**MATERIAL:**

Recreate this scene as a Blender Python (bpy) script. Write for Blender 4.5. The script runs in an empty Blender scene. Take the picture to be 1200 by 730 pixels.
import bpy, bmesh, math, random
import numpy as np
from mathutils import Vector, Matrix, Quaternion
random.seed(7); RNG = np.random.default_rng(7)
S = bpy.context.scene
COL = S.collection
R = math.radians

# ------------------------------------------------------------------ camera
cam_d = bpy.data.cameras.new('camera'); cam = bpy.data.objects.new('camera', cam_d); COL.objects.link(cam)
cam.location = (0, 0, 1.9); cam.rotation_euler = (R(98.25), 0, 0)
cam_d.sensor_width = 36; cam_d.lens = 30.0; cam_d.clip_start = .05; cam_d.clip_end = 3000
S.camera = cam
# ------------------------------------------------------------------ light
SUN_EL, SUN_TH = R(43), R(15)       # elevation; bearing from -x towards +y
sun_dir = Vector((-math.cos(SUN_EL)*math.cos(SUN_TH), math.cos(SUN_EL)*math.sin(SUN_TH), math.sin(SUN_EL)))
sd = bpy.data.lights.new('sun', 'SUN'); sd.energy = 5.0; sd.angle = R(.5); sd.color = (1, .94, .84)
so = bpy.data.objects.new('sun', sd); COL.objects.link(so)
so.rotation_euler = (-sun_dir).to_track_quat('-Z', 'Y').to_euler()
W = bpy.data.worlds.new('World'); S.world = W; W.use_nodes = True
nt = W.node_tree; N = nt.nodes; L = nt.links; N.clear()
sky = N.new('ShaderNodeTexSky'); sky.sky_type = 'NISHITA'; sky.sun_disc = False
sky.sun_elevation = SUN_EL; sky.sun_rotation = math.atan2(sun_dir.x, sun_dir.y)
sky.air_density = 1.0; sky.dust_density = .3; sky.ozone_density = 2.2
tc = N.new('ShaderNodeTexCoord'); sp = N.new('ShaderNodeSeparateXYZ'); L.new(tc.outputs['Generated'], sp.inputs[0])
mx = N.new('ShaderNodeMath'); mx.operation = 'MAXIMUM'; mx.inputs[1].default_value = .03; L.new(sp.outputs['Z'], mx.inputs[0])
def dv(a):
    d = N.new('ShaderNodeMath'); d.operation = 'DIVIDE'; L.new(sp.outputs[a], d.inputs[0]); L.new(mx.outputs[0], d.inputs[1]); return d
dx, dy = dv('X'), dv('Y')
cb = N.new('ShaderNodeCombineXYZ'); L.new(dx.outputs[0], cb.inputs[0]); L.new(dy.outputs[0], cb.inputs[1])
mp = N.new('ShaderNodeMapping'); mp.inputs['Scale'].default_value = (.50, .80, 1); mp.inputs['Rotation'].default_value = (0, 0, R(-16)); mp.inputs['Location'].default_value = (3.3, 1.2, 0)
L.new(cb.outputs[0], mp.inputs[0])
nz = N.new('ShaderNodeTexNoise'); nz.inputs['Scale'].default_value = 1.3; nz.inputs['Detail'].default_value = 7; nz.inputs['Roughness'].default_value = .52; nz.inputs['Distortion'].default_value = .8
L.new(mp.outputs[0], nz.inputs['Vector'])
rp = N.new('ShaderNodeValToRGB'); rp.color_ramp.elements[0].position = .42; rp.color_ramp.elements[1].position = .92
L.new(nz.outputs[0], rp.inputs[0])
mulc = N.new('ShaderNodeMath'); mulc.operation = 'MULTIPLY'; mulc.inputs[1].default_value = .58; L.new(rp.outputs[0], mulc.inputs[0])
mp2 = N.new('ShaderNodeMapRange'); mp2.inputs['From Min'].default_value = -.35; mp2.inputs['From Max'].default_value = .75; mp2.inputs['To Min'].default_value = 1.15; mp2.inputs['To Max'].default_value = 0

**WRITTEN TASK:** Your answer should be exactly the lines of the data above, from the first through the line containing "R = math.radians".

**RESULT OF THE EXERCISE:**
Recreate this scene as a Blender Python (bpy) script. Write for Blender 4.5. The script runs in an empty Blender scene. Take the picture to be 1200 by 730 pixels.
import bpy, bmesh, math, random
import numpy as np
from mathutils import Vector, Matrix, Quaternion
random.seed(7); RNG = np.random.default_rng(7)
S = bpy.context.scene
COL = S.collection
R = math.radians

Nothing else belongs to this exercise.